Extract exactly those lines that lie between the start of the material and the line with "return tag(o, label, cat, group)", including both boundary lines and no others.

## [Raw data]
#####

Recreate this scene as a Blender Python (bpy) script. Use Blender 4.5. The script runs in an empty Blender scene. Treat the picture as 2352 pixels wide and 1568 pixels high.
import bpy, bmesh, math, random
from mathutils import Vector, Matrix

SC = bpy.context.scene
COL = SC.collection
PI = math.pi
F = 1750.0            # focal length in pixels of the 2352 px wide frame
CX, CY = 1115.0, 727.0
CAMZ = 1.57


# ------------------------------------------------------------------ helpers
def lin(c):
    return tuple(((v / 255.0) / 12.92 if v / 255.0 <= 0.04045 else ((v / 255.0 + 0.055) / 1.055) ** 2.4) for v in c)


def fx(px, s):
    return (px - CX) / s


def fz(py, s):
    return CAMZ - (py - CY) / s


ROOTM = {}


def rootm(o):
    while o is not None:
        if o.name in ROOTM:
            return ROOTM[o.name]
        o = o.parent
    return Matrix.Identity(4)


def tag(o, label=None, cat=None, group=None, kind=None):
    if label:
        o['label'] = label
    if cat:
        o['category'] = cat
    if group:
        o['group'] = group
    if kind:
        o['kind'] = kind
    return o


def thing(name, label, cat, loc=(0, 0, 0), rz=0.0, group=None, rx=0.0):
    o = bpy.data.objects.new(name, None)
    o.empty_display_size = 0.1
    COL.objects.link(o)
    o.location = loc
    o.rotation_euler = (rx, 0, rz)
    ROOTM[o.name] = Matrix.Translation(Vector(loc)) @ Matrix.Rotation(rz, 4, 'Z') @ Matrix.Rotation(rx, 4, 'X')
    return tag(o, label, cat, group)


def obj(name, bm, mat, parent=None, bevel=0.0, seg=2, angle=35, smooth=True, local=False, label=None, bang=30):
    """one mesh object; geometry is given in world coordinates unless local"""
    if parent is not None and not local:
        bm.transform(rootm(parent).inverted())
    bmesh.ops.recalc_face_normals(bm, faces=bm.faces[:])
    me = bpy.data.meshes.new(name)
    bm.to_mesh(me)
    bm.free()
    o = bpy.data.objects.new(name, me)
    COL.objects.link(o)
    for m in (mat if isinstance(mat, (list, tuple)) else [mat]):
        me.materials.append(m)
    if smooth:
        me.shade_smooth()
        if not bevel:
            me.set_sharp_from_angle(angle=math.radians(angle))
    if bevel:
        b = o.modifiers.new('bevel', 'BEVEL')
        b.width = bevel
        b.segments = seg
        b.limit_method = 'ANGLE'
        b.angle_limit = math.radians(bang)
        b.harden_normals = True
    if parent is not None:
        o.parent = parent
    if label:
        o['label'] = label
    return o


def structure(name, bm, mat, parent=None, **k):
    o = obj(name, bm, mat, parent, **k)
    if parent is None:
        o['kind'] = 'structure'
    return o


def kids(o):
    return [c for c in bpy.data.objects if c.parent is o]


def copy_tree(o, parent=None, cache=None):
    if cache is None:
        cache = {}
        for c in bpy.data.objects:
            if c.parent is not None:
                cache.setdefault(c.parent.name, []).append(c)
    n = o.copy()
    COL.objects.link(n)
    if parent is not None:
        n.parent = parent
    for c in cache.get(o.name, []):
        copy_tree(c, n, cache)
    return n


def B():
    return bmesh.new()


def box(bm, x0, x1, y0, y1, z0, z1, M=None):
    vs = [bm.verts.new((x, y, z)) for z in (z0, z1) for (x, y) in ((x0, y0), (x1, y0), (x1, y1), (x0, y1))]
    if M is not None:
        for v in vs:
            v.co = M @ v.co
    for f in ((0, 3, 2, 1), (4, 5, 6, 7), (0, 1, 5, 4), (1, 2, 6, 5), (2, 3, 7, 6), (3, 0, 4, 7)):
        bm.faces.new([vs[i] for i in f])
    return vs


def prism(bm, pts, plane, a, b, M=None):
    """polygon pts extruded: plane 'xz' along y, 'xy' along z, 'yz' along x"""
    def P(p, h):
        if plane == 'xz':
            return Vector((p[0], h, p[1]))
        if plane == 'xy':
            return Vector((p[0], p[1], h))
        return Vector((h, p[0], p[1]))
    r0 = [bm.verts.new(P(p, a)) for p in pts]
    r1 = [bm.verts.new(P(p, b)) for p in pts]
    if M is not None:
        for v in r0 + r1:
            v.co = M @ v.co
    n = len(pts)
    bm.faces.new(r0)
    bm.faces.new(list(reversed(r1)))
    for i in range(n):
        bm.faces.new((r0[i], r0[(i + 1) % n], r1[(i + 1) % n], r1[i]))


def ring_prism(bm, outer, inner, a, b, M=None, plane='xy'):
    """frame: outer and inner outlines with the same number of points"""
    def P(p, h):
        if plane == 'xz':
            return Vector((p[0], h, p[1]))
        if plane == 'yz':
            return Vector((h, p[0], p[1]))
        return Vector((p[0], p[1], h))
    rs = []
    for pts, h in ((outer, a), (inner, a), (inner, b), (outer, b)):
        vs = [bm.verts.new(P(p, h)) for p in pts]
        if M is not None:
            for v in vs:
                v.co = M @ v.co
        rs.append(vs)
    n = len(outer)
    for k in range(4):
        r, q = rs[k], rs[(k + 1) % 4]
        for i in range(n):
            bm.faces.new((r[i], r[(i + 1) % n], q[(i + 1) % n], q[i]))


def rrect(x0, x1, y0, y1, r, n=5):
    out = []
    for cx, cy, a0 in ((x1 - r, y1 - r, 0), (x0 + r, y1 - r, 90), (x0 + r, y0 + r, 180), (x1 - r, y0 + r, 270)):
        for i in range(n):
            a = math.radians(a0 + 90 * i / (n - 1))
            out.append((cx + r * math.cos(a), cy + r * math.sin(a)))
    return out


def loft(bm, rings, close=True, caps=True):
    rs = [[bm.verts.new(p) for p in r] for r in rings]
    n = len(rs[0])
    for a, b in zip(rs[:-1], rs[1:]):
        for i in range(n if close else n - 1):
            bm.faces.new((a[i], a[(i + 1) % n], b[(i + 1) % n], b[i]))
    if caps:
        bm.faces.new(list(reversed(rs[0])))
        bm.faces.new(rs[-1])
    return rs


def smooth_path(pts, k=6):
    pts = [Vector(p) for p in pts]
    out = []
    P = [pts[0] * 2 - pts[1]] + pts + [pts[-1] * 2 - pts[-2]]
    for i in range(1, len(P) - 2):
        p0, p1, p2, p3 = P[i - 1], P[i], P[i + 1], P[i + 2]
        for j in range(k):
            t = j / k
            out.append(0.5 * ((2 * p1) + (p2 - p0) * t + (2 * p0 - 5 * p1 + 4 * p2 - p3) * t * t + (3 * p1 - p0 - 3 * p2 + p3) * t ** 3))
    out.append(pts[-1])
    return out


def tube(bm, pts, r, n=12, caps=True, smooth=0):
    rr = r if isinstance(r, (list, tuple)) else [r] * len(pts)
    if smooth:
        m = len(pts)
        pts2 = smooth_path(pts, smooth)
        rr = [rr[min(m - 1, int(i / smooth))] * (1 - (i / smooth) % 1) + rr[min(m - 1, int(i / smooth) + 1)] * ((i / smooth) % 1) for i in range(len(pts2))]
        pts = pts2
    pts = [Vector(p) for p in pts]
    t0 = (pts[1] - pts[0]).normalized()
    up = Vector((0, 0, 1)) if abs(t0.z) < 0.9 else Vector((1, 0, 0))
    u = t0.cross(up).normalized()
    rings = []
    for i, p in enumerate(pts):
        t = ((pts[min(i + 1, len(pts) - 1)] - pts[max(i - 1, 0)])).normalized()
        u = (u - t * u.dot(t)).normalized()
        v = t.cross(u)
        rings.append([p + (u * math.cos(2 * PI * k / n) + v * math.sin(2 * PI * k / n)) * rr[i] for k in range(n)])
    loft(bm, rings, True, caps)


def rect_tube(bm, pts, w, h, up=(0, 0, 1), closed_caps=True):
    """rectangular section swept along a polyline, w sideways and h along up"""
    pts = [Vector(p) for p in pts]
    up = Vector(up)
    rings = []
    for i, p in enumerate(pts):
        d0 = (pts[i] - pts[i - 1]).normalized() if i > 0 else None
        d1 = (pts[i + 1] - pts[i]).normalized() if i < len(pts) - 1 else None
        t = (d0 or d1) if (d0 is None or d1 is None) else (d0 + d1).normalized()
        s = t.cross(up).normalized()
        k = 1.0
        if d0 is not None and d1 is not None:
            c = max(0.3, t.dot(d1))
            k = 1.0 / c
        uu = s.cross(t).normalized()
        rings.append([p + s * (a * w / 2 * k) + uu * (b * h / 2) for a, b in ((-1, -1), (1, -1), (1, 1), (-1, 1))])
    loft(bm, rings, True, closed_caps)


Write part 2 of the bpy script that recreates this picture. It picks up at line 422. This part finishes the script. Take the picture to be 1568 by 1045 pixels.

#####

## [Task result]
Recreate this scene as a Blender Python (bpy) script. Use Blender 4.5. The script runs in an empty Blender scene. Treat the picture as 2352 pixels wide and 1568 pixels high.
import bpy, bmesh, math, random
from mathutils import Vector, Matrix

SC = bpy.context.scene
COL = SC.collection
PI = math.pi
F = 1750.0            # focal length in pixels of the 2352 px wide frame
CX, CY = 1115.0, 727.0
CAMZ = 1.57


# ------------------------------------------------------------------ helpers
def lin(c):
    return tuple(((v / 255.0) / 12.92 if v / 255.0 <= 0.04045 else ((v / 255.0 + 0.055) / 1.055) ** 2.4) for v in c)


def fx(px, s):
    return (px - CX) / s


def fz(py, s):
    return CAMZ - (py - CY) / s


ROOTM = {}


def rootm(o):
    while o is not None:
        if o.name in ROOTM:
            return ROOTM[o.name]
        o = o.parent
    return Matrix.Identity(4)


def tag(o, label=None, cat=None, group=None, kind=None):
    if label:
        o['label'] = label
    if cat:
        o['category'] = cat
    if group:
        o['group'] = group
    if kind:
        o['kind'] = kind
    return o


def thing(name, label, cat, loc=(0, 0, 0), rz=0.0, group=None, rx=0.0):
    o = bpy.data.objects.new(name, None)
    o.empty_display_size = 0.1
    COL.objects.link(o)
    o.location = loc
    o.rotation_euler = (rx, 0, rz)
    ROOTM[o.name] = Matrix.Translation(Vector(loc)) @ Matrix.Rotation(rz, 4, 'Z') @ Matrix.Rotation(rx, 4, 'X')
    return tag(o, label, cat, group)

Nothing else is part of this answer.